- **WHAT THE EXERCISE ASKS**
Among the lines below, list those containing the string "from".

■ ■ ■

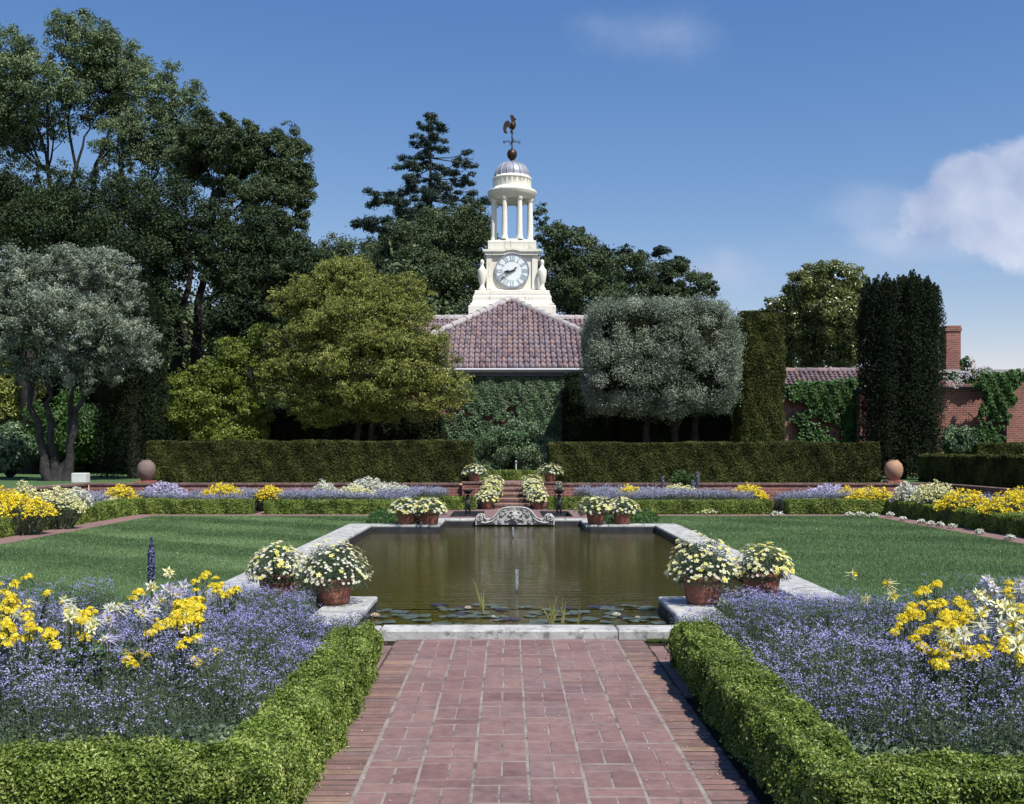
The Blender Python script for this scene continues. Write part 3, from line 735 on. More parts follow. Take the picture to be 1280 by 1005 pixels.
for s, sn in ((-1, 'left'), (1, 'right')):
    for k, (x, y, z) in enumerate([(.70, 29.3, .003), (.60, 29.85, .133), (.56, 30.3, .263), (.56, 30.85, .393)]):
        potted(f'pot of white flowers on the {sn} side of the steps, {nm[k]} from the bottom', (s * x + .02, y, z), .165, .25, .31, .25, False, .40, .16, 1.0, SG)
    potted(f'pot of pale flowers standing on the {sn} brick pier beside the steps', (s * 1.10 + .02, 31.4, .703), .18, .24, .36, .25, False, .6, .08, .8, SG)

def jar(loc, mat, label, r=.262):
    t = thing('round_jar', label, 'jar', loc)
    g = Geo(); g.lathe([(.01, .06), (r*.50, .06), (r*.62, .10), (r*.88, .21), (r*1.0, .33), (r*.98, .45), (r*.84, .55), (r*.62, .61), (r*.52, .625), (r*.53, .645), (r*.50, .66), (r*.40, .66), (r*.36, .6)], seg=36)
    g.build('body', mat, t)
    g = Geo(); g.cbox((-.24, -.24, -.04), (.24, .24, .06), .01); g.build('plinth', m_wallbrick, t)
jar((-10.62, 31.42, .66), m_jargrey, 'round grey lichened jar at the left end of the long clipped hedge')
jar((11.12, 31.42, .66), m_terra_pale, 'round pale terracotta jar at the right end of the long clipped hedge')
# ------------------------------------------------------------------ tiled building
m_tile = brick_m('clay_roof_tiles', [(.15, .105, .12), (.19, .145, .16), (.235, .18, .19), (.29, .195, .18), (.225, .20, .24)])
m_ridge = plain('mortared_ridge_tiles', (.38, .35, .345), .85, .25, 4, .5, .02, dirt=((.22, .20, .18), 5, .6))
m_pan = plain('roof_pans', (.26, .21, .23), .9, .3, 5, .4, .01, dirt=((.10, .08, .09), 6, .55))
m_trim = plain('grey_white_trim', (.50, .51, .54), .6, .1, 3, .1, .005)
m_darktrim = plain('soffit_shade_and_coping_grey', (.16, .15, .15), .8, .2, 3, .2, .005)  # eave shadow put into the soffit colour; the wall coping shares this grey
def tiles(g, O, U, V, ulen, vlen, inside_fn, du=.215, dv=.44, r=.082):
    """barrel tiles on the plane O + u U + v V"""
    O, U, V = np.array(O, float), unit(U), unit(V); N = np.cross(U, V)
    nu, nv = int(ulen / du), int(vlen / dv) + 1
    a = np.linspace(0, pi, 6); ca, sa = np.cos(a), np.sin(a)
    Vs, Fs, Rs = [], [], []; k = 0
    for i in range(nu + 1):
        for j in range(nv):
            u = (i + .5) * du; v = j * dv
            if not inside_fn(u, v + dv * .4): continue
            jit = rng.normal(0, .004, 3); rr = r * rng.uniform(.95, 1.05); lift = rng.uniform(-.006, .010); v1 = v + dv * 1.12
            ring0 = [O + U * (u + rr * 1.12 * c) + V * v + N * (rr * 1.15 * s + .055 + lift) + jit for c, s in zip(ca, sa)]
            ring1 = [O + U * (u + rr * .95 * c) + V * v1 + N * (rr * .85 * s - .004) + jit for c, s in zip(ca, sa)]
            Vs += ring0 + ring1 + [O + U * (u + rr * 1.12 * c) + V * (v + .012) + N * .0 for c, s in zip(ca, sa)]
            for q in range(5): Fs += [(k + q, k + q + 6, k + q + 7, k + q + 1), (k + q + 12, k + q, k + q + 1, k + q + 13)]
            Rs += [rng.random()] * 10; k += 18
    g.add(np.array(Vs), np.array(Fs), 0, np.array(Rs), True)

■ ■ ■

- **FINISHED ANSWER**
The Blender Python script for this scene continues. Write part 3, from line 735 on. More parts follow. Take the picture to be 1280 by 1005 pixels.
        potted(f'pot of white flowers on the {sn} side of the steps, {nm[k]} from the bottom', (s * x + .02, y, z), .165, .25, .31, .25, False, .40, .16, 1.0, SG)